--- start ---
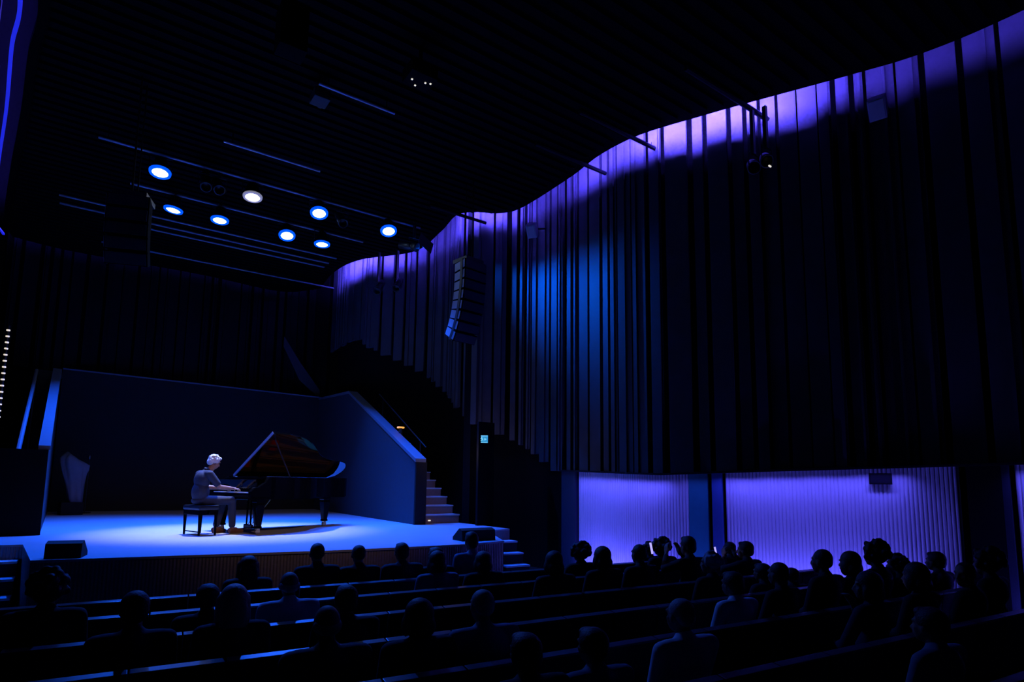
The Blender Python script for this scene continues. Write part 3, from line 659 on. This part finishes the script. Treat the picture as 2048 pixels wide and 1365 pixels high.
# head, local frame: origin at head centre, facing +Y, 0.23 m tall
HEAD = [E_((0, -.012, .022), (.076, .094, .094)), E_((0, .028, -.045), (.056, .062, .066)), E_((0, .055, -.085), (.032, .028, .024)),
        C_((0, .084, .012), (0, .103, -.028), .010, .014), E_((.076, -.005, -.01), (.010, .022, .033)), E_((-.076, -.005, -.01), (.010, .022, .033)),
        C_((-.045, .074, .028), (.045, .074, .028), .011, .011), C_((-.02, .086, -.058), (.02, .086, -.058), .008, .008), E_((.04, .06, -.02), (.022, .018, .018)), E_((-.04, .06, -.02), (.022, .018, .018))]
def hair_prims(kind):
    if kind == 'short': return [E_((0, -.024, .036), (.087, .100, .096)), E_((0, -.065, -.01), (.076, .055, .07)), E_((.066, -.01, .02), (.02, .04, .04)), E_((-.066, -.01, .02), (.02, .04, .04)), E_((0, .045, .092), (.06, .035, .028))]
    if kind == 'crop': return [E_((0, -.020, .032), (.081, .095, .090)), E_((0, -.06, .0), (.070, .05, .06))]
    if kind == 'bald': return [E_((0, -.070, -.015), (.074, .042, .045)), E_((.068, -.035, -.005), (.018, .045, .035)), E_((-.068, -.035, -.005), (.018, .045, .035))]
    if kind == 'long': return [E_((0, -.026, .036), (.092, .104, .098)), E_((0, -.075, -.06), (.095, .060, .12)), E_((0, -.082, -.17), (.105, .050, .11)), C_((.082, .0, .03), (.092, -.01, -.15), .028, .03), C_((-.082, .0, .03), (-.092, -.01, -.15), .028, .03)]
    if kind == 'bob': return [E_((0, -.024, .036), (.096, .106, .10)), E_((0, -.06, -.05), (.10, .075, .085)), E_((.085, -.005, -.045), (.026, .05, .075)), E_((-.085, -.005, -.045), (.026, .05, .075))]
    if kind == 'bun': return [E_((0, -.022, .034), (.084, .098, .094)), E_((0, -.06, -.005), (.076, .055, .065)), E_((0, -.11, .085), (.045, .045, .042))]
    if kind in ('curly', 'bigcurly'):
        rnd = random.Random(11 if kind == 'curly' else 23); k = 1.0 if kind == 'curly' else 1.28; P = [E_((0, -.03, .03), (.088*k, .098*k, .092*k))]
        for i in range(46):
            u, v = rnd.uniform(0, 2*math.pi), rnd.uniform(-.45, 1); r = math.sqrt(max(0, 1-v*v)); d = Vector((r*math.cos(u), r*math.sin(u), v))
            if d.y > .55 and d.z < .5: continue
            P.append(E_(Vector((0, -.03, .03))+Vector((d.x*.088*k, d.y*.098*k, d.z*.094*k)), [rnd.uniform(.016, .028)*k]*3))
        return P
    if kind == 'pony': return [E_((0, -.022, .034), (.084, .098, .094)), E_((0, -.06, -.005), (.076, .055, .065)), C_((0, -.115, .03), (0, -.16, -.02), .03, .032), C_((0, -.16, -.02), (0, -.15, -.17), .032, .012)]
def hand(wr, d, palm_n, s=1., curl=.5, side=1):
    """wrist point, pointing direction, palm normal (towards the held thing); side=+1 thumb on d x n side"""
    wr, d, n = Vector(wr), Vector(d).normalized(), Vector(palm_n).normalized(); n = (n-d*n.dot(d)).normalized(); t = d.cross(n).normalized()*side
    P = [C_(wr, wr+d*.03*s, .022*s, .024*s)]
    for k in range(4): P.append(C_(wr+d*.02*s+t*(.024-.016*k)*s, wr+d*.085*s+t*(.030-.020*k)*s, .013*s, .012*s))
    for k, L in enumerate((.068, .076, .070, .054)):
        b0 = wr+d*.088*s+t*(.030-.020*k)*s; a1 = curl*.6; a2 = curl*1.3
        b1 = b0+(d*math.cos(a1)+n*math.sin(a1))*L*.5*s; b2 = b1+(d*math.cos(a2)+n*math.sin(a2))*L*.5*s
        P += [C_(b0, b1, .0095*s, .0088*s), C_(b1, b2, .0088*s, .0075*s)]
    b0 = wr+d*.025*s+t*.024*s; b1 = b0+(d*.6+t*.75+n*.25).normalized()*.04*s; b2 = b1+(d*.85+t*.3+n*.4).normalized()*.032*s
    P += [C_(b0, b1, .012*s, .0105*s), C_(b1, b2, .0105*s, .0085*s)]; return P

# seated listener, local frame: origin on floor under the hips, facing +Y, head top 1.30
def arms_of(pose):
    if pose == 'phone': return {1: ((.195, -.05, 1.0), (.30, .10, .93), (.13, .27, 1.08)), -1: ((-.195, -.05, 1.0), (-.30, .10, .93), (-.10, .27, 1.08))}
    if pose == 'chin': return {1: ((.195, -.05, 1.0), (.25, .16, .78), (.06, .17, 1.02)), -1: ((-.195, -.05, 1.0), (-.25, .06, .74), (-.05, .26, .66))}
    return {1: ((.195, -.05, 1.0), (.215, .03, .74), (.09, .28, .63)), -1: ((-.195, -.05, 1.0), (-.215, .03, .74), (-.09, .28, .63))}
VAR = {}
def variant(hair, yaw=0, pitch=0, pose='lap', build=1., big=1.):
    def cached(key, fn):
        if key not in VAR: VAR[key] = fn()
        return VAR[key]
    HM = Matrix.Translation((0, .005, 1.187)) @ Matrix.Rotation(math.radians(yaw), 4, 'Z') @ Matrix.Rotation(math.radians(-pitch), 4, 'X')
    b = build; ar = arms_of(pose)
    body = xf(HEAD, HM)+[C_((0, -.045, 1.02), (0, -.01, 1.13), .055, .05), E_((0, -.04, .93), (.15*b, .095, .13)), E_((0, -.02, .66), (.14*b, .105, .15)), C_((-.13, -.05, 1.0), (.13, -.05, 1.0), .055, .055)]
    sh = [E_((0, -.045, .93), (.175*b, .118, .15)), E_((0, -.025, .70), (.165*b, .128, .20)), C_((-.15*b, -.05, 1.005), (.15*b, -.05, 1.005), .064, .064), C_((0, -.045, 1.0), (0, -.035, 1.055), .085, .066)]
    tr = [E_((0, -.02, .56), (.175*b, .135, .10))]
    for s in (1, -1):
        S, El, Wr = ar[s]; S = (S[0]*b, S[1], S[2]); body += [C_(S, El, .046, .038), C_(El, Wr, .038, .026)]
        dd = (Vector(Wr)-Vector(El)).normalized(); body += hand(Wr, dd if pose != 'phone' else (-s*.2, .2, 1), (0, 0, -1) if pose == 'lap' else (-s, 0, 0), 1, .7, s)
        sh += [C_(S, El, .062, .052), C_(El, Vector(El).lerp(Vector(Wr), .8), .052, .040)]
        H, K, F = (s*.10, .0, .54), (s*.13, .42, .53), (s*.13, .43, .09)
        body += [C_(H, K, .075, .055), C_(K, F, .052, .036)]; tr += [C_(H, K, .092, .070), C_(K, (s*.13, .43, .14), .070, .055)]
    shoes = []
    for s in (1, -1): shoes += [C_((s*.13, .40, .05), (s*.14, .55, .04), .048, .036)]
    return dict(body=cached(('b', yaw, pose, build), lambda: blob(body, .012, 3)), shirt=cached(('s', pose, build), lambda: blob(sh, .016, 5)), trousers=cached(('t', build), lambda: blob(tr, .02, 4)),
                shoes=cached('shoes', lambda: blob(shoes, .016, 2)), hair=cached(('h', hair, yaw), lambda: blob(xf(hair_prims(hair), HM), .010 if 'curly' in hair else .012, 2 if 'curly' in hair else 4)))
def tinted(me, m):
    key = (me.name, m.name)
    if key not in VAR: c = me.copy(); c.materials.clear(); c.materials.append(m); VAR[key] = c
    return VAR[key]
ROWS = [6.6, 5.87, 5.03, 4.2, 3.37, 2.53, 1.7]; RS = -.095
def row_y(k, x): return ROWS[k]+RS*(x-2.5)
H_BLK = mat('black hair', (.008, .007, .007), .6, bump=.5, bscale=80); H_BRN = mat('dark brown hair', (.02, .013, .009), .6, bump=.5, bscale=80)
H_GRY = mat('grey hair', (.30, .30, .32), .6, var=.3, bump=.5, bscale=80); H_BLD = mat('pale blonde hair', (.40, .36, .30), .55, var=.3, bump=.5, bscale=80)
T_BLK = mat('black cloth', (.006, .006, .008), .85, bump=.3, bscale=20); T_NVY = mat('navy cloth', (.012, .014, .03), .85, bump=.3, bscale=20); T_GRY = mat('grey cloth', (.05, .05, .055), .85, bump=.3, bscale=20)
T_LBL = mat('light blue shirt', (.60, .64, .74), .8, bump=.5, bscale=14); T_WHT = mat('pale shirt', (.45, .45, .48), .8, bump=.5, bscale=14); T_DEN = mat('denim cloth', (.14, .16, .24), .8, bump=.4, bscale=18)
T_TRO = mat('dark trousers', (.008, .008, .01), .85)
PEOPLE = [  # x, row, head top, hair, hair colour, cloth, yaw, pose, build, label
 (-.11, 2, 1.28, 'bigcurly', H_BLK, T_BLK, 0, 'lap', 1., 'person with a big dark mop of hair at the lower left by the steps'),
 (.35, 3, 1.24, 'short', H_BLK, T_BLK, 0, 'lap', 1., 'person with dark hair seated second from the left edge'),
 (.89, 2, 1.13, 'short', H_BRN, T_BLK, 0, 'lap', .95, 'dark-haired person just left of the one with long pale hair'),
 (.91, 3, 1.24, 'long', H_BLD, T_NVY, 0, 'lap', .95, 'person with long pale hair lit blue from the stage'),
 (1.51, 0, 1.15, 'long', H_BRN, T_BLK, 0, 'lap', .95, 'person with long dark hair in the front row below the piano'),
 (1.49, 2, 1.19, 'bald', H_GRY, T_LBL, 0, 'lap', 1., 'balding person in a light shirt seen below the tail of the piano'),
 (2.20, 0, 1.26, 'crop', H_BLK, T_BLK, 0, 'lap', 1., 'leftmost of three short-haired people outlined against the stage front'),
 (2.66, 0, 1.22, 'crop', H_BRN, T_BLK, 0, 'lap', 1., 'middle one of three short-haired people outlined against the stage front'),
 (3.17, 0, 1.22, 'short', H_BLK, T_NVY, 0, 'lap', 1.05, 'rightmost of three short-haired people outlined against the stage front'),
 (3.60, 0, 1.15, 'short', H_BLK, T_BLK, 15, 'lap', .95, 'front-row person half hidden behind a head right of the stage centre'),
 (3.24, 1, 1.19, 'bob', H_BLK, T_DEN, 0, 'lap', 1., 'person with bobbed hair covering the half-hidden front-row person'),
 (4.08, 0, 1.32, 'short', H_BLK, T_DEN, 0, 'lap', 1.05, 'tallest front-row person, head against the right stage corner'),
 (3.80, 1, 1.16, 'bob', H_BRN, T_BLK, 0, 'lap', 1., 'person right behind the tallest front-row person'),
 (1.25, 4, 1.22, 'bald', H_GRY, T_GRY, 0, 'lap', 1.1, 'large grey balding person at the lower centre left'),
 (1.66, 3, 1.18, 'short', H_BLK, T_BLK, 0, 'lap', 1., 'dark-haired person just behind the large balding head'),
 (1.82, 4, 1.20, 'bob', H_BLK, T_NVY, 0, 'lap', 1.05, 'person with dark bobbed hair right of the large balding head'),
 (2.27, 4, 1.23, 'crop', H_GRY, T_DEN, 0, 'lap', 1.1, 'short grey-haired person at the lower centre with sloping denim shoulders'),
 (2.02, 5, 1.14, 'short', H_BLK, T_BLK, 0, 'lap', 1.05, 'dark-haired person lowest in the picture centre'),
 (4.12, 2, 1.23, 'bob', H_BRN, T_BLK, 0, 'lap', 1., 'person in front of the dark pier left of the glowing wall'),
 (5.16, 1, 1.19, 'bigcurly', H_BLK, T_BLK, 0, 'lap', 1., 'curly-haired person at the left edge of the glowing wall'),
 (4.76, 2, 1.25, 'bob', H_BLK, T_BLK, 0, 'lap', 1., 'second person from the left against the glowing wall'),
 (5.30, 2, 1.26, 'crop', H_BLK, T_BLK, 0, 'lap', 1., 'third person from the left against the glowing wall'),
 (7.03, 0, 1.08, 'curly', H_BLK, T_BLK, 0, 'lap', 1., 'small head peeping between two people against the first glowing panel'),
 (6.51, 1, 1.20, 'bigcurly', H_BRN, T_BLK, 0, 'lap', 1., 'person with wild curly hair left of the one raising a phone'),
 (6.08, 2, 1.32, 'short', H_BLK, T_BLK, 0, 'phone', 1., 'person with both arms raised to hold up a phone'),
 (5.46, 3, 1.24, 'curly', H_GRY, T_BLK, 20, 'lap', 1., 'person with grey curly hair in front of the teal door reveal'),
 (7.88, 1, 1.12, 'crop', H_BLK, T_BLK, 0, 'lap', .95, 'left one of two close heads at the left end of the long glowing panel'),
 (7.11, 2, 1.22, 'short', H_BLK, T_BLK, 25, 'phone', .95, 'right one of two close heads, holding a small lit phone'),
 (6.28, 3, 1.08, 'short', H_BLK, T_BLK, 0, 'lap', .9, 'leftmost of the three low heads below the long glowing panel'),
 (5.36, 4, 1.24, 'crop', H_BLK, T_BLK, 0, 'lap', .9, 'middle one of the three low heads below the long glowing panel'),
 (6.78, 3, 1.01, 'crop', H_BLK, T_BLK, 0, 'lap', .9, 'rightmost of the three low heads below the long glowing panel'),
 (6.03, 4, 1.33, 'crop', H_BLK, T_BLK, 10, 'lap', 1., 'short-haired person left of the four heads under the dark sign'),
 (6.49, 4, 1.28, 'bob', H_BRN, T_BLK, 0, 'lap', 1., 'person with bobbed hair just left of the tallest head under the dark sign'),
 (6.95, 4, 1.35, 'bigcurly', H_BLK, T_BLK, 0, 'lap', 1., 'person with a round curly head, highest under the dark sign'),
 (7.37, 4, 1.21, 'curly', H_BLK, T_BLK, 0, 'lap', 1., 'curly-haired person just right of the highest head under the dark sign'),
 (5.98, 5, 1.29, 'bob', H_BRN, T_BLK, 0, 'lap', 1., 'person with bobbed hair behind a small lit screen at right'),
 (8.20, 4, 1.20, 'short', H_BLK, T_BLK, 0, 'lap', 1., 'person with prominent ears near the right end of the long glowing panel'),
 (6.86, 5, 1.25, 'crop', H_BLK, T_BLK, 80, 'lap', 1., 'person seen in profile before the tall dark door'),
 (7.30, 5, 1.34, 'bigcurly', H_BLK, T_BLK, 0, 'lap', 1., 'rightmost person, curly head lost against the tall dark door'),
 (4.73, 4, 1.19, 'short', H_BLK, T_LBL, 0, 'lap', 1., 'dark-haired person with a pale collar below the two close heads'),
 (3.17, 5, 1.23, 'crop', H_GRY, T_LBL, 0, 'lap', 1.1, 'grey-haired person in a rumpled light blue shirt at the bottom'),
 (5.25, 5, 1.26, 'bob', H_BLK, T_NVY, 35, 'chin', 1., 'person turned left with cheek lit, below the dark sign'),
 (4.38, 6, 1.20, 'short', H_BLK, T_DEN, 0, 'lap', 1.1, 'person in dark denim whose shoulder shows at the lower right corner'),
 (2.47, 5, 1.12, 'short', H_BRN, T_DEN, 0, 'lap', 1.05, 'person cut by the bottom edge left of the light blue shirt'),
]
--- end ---
--- start ---
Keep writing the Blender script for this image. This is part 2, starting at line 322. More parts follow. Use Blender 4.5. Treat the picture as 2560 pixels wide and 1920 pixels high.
--- end ---
--- start ---
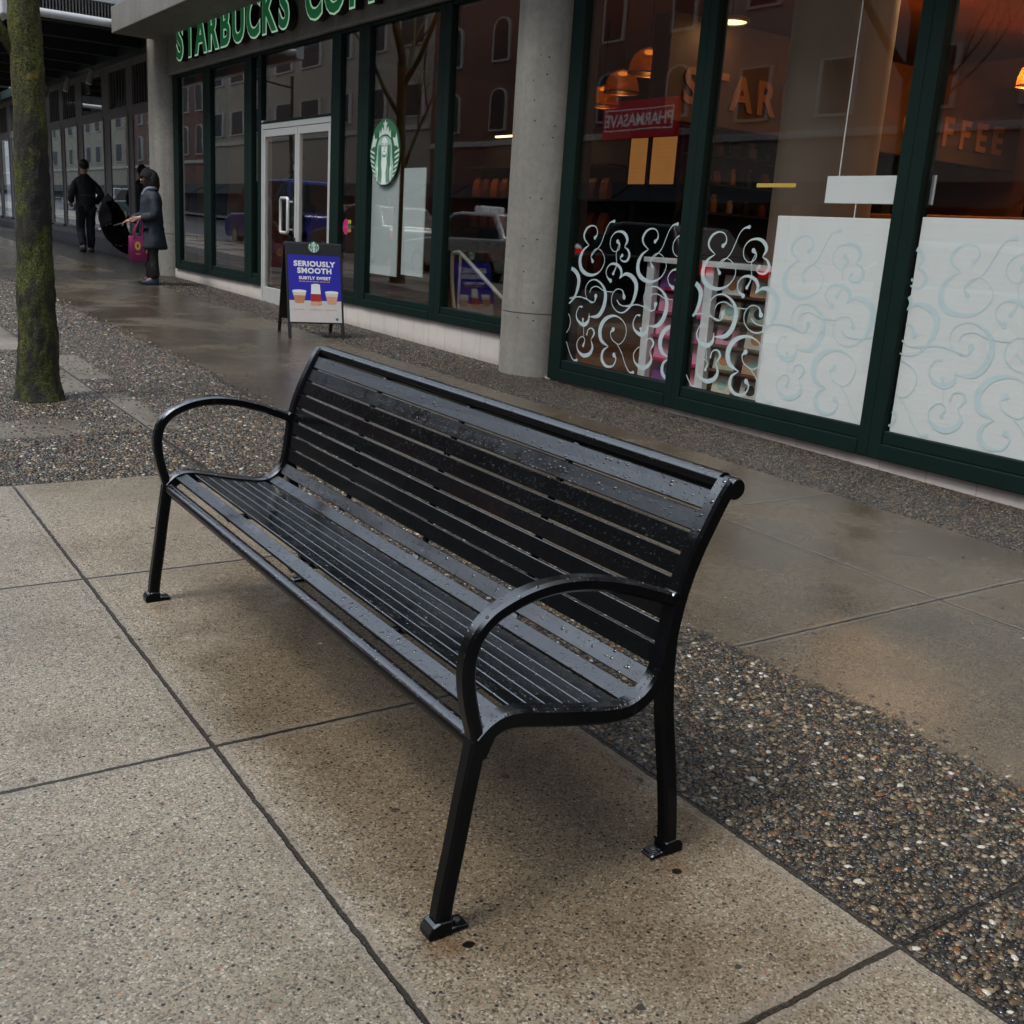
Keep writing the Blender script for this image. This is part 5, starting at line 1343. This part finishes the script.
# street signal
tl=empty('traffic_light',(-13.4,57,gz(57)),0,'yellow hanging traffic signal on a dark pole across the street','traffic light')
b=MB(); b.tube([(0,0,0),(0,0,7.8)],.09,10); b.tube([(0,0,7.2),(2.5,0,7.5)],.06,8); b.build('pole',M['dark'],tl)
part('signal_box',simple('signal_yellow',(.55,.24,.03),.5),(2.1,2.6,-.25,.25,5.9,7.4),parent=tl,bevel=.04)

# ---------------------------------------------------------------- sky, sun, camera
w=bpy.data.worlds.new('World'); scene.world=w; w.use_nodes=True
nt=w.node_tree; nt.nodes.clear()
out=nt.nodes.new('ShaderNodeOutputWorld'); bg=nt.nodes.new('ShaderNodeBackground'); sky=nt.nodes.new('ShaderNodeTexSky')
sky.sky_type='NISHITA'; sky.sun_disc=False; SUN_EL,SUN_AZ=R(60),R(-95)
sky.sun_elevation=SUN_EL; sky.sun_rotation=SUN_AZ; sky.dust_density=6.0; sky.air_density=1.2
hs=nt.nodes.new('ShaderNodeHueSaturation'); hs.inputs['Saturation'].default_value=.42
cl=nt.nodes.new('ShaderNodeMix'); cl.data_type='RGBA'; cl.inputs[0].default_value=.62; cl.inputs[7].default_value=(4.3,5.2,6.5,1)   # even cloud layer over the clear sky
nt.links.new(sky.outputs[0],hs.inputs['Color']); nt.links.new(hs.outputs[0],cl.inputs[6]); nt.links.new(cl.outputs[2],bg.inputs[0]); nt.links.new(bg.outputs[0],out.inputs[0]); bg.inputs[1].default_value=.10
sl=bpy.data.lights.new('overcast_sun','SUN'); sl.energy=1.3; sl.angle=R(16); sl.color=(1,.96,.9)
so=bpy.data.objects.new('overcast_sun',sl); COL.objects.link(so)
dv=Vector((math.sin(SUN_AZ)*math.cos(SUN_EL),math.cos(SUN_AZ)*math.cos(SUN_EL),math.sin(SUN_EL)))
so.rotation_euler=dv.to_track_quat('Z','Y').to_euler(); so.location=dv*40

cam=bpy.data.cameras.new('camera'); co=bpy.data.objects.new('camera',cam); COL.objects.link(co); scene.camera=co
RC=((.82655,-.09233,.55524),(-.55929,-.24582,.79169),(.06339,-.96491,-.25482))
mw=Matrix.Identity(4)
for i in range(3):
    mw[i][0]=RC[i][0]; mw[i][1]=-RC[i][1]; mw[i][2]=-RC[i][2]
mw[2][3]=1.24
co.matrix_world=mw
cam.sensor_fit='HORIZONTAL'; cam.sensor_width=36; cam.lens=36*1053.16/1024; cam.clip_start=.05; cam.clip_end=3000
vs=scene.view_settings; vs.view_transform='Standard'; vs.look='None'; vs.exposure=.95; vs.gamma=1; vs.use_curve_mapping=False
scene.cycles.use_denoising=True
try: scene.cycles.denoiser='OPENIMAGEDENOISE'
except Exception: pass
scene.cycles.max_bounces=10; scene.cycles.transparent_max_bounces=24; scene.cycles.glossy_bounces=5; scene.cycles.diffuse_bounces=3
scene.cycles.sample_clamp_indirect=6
--- end ---
■ Task ■
Return each full line of the entries that contains the word "scene".

■ Task result ■
The Blender Python script for this scene continues. Write part 3, from line 659 on. This part finishes the script. Treat the picture as 2048 pixels wide and 1365 pixels high.
w=bpy.data.worlds.new('World'); scene.world=w; w.use_nodes=True
cam=bpy.data.cameras.new('camera'); co=bpy.data.objects.new('camera',cam); COL.objects.link(co); scene.camera=co
vs=scene.view_settings; vs.view_transform='Standard'; vs.look='None'; vs.exposure=.95; vs.gamma=1; vs.use_curve_mapping=False
scene.cycles.use_denoising=True
try: scene.cycles.denoiser='OPENIMAGEDENOISE'
scene.cycles.max_bounces=10; scene.cycles.transparent_max_bounces=24; scene.cycles.glossy_bounces=5; scene.cycles.diffuse_bounces=3
scene.cycles.sample_clamp_indirect=6